Chakaia Booker – Public Art Exhibition for Indianapolis in 2008

New York sculptor Chakaia Booker will create at least nine original, site-specific sculptures for a temporary public art exhibition in Indianapolis, opening in May 2008,
and ending April 1, 2009. The New York-based artist is well known for her
expressive work that utilizes tires that are cut, shaped and folded, then
woven into dynamic, highly textured sculptures.

This exhibition will establish two firsts for the highly regarded
artist: it is both her largest urban exhibition, and the first composed of
artworks created specifically for the community. All of the major artworks
in the outdoor exhibition are being conceptualized and fabricated by the
artist in response to her visits to Indianapolis and her research into the
city’s history. Booker has produced acclaimed shows in sculpture parks
including Storm King in New York and Laumeier Sculpture Park in St. Louis,
and has been included in important museum and gallery exhibitions including
the 2000 Whitney Biennial. “The sculptures will interact with the community and touch the pulse of the city’s residents and visitors by reflecting on historic and current
events in and around the Indianapolis area,” said Booker.

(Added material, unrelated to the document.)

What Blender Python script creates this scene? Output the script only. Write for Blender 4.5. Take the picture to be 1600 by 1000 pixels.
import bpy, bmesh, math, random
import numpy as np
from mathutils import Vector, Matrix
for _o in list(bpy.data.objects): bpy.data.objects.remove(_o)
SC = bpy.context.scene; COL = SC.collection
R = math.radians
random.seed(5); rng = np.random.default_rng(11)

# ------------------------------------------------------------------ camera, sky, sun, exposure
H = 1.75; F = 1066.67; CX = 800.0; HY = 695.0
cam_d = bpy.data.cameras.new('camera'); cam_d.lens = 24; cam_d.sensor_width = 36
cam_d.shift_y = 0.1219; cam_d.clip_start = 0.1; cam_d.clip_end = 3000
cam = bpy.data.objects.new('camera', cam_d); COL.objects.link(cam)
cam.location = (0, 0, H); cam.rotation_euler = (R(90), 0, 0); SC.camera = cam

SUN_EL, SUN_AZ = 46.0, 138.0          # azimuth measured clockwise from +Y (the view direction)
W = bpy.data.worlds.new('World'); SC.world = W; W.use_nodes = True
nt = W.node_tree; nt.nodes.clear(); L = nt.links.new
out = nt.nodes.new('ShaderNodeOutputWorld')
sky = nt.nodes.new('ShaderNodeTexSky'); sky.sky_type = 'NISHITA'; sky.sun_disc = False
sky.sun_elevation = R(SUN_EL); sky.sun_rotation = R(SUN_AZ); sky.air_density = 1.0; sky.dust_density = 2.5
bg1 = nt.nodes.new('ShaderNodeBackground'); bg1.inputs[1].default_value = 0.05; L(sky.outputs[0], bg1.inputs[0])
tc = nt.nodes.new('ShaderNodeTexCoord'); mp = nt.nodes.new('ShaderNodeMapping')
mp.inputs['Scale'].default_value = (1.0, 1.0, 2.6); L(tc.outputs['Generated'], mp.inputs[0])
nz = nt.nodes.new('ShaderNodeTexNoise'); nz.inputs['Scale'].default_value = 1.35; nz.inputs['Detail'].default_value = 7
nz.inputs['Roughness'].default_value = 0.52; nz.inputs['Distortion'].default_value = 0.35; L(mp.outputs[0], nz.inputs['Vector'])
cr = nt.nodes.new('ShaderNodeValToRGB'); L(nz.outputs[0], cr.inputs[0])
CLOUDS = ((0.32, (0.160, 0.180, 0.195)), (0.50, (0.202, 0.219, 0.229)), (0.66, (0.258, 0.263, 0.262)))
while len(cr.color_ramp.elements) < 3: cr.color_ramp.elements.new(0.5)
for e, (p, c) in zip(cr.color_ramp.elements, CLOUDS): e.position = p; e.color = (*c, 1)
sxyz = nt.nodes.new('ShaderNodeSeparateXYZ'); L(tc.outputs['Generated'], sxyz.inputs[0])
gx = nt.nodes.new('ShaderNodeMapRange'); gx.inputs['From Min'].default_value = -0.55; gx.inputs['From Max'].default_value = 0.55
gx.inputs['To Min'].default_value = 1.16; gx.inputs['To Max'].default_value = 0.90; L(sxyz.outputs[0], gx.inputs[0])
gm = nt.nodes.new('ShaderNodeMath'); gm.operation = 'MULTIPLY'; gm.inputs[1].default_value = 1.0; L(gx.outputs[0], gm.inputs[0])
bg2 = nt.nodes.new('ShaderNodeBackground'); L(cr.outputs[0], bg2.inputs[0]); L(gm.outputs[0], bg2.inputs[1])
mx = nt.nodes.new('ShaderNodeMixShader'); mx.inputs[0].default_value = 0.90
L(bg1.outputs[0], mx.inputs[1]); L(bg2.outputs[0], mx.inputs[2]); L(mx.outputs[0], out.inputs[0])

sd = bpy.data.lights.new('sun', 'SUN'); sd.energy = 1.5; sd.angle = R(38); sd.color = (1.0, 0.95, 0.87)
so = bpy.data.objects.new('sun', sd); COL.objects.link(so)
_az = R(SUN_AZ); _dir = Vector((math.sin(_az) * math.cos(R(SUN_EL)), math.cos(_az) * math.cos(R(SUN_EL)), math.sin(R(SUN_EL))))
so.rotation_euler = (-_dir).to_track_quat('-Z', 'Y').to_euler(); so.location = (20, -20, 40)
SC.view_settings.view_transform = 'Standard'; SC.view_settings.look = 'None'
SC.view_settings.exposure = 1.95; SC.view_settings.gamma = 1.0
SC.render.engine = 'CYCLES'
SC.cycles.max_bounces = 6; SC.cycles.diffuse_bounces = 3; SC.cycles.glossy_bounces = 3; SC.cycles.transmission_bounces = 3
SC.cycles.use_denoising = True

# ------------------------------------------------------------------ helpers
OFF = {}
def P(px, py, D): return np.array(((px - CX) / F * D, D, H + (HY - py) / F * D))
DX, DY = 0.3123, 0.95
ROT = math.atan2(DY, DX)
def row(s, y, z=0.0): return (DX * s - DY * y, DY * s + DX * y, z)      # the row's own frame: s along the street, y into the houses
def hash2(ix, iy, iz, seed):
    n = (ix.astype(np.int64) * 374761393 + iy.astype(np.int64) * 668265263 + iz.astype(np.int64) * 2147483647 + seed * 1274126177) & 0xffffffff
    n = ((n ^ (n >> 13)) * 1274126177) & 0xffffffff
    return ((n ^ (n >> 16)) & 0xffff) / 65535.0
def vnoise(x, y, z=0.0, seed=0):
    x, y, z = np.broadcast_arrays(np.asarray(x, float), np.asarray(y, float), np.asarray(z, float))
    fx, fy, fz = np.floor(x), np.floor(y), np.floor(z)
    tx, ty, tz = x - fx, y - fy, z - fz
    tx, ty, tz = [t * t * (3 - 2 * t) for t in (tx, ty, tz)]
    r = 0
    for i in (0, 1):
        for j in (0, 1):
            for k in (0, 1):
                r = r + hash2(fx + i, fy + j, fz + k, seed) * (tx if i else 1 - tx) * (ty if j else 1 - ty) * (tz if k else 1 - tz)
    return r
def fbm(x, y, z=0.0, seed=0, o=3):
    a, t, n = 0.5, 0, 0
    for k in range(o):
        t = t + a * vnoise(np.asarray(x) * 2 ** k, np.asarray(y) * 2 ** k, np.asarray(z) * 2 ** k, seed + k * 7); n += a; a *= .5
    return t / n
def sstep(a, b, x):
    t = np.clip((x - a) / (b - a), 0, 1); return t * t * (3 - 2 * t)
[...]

“While these will not be representational pieces, the artwork will
convey through movement, texture, form and material, the spirit and energy
of Madam C.J. Walker, entrepreneur, philanthropist, and social activist;
musician, producer, entrepreneur Kenneth “Babyface” Edmonds; the Jazz,
Blues and R&B of Naptown; the Underground Railroad; and the Indianapolis
Motor Speedway.”
Booker’s Indianapolis exhibition will join prestigious company. In
2004, the Arts Council of Indianapolis, with the support of the
Indianapolis Cultural Development Commission, launched a public art
initiative to make contemporary art more accessible to residents and
visitors. Installations by internationally renowned artists Tom Otterness
and Julian Opie formed the first two public art exhibitions. These shows
garnered international attention for the city and resulted in permanent
acquisitions.
Greg Charleston, president of the Arts Council of Indianapolis, expects
Booker’s project to be equally successful. “Chakaia Booker’s exhibition is
an excellent match for the city,” Charleston said. “Her choice of material
and her unique ability to shape it provides cultural, political, and
environmental metaphors that will connect with our community’s auto racing
culture; our rich African-American heritage; and the city’s GreenPrint,
which sets a vision for a sustainable Indianapolis.”